▶ WHAT YOU NEED TO DO: List every line below containing "picture".

*** EXERCISE INPUTS ***

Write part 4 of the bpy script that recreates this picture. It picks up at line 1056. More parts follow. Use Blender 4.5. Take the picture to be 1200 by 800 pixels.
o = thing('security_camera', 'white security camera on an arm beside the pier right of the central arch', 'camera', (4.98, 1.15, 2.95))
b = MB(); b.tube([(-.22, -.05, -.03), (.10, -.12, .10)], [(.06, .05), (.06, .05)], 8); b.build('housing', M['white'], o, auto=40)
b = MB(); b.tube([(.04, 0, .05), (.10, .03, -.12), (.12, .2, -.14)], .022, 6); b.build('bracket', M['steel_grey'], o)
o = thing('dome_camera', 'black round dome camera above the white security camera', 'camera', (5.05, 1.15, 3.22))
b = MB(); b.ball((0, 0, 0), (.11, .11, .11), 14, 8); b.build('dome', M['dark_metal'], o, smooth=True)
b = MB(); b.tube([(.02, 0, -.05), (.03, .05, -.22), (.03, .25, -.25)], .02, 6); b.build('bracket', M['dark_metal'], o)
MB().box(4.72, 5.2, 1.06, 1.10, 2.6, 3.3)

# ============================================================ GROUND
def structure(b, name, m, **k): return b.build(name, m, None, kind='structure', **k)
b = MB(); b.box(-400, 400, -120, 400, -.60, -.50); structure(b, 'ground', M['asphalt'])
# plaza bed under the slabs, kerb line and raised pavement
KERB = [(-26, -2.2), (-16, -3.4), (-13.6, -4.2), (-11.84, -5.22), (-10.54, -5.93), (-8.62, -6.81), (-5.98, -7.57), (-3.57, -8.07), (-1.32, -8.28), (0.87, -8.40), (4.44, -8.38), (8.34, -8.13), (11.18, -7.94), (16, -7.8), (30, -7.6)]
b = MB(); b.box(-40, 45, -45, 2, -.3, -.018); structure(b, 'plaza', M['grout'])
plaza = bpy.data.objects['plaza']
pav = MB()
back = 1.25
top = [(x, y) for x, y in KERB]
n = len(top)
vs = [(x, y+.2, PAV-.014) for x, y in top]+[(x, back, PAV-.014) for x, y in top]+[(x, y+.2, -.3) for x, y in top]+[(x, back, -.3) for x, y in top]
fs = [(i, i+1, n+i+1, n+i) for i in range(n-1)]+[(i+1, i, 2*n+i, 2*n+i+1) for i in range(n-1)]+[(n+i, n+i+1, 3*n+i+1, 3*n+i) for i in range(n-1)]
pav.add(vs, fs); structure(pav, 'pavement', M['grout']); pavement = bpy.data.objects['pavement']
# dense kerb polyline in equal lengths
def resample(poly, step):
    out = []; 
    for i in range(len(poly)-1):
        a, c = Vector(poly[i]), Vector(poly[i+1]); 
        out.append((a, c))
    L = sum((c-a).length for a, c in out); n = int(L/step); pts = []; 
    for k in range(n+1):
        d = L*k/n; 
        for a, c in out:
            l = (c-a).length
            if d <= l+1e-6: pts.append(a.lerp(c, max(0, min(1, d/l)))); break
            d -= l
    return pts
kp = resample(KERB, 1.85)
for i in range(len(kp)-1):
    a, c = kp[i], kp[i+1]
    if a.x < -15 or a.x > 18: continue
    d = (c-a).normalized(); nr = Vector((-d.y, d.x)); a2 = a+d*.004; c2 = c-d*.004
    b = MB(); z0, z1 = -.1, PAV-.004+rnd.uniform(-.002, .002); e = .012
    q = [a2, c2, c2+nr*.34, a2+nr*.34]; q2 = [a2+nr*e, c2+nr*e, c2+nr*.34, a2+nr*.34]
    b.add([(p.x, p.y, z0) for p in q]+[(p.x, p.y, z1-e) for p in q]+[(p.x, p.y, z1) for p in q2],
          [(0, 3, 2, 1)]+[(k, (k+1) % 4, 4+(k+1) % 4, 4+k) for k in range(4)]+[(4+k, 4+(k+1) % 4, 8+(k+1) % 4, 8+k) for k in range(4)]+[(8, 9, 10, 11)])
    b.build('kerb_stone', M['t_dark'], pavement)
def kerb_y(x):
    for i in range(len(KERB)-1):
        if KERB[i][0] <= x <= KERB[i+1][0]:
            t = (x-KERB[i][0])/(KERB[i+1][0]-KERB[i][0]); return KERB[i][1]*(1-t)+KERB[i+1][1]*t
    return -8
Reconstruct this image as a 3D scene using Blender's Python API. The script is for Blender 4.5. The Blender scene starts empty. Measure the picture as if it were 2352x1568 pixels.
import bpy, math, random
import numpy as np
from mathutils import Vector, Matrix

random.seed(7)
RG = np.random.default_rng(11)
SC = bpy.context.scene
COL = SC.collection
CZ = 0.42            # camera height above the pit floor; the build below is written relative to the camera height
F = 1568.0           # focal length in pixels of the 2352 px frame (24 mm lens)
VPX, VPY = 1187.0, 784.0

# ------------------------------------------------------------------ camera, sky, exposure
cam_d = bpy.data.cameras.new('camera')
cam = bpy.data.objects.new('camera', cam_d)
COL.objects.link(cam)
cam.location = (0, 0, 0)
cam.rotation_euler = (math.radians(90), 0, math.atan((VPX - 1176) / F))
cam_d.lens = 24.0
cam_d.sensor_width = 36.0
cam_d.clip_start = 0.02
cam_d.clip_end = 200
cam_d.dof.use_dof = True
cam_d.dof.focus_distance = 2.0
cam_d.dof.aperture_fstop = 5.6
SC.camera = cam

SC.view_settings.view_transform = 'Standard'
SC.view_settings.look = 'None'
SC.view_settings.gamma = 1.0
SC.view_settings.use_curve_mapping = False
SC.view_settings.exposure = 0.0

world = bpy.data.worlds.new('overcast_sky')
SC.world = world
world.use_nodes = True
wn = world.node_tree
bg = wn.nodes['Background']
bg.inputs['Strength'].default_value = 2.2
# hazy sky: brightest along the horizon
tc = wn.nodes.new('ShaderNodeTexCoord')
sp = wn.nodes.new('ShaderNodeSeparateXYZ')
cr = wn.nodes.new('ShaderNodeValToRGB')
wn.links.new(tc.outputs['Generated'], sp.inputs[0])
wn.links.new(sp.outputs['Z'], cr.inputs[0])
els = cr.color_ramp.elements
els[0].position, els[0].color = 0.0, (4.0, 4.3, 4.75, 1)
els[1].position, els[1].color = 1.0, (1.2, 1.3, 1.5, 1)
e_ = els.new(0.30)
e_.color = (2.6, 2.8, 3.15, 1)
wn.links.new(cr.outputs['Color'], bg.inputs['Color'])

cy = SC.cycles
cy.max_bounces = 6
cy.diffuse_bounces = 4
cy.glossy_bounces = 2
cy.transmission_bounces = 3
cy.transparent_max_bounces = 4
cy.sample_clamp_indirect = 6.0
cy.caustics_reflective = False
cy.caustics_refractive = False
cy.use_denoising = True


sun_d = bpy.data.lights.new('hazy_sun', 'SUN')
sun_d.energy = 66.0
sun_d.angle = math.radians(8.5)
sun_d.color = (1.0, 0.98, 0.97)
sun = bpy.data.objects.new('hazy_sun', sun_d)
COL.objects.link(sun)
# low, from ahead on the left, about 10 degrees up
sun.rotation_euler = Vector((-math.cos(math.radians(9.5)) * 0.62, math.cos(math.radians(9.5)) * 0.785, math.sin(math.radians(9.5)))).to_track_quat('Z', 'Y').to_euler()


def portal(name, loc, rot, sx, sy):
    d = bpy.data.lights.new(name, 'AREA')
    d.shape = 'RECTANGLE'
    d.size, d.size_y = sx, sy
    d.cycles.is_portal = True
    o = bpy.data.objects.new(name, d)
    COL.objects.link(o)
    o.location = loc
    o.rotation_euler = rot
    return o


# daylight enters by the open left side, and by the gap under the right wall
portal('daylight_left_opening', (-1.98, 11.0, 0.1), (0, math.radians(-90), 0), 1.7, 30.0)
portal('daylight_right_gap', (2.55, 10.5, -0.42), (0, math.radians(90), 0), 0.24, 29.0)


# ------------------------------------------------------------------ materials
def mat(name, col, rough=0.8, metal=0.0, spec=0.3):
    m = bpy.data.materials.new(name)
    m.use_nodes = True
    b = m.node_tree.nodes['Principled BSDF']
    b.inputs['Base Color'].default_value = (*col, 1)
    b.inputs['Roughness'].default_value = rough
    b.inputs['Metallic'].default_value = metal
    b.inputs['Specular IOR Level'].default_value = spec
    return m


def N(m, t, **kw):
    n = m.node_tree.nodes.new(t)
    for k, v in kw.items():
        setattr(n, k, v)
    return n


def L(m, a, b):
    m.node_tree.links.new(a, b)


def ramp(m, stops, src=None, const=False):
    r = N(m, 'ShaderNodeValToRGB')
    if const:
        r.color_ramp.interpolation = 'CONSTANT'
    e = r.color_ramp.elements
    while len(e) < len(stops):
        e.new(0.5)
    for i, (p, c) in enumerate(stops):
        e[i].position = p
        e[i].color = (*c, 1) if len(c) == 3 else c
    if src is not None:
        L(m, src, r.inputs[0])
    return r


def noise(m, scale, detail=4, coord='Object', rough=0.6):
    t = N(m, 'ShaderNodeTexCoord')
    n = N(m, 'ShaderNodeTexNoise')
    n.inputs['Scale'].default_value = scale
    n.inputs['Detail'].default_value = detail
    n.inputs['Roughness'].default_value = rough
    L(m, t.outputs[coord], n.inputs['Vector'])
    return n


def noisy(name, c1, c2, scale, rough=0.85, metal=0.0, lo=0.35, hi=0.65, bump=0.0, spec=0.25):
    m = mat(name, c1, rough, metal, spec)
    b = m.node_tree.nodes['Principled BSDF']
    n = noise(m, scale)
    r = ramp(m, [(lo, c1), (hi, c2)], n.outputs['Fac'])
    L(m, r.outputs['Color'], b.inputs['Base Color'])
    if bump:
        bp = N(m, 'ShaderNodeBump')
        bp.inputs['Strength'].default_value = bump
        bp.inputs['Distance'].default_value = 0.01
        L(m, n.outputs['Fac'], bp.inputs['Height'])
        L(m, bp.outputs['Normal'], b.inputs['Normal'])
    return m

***

▶ ANSWER IN FULL:
Write part 4 of the bpy script that recreates this picture. It picks up at line 1056. More parts follow. Use Blender 4.5. Take the picture to be 1200 by 800 pixels.
Reconstruct this image as a 3D scene using Blender's Python API. The script is for Blender 4.5. The Blender scene starts empty. Measure the picture as if it were 2352x1568 pixels.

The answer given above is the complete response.